Published online by Cambridge University Press: 06 July 2009
Advocates of contractual freedom typically use either welfarist or autonomy-based arguments. Also typical is their shared belief that welfarism and autonomy-based theories are both fundamentally distinct and divergent in their policy implications. The welfarist argument rests on proofs that a perfectly competitive market is Pareto-efficient (henceforth, efficient), that is, no one can be made better off without worsening someone. Because, by definition, a market is a network of voluntary exchanges, the welfarist case for perfectly competitive markets is simultaneously a case for contractual freedom. The autonomy-based argument holds that by freely controlling their legitimate holdings, individuals exercise their autonomy, that is, their ability to pursue life plans of their own. This line of thought sees contracts as legal devices to express unanimous consent to new allocations of resources. Unlike hedonistic utilitarianism, which demands the sacrifice of persons for the sake of aggregate happiness, the autonomy-based argument insists on the moral separateness of persons, both as sources and as pursuers of life plans.

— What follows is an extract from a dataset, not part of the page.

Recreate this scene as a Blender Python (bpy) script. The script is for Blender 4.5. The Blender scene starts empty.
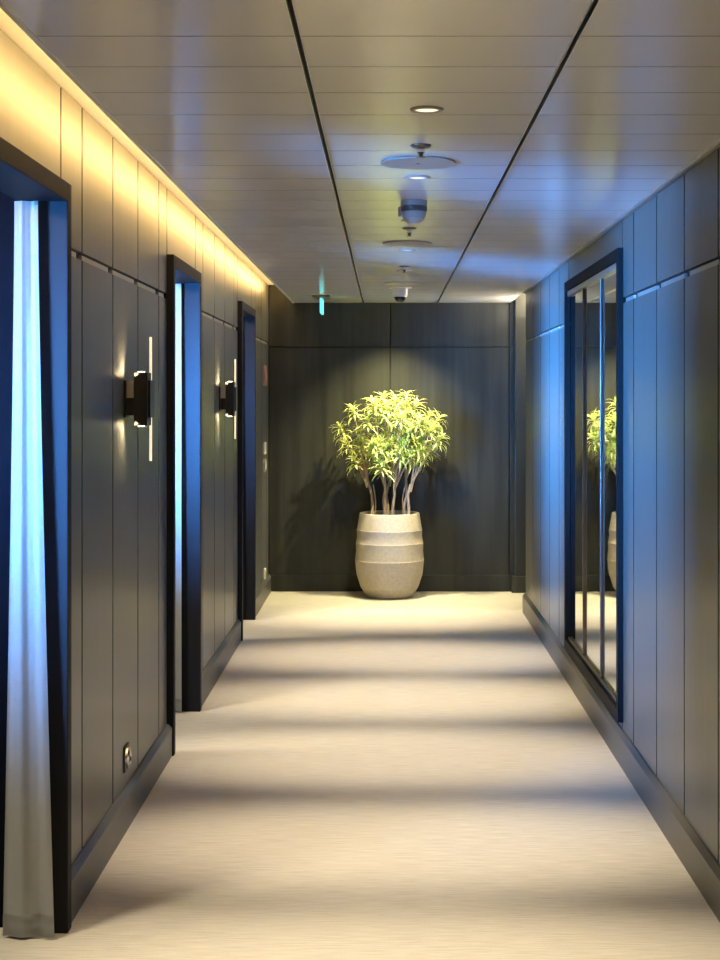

I argue in this chapter that both welfarist and autonomy-based considerations support a strong presumption of contractual freedom. I will call this the convergence thesis. The presumption asserted by the convergence thesis is strong enough to exclude invalidation of contracts for reasons other than the classical defenses of fraud, mistake, duress, and necessity. I further contend that the convergence thesis is in turn grounded in a more fundamental commitment to contractual freedom itself (the contractarian thesis).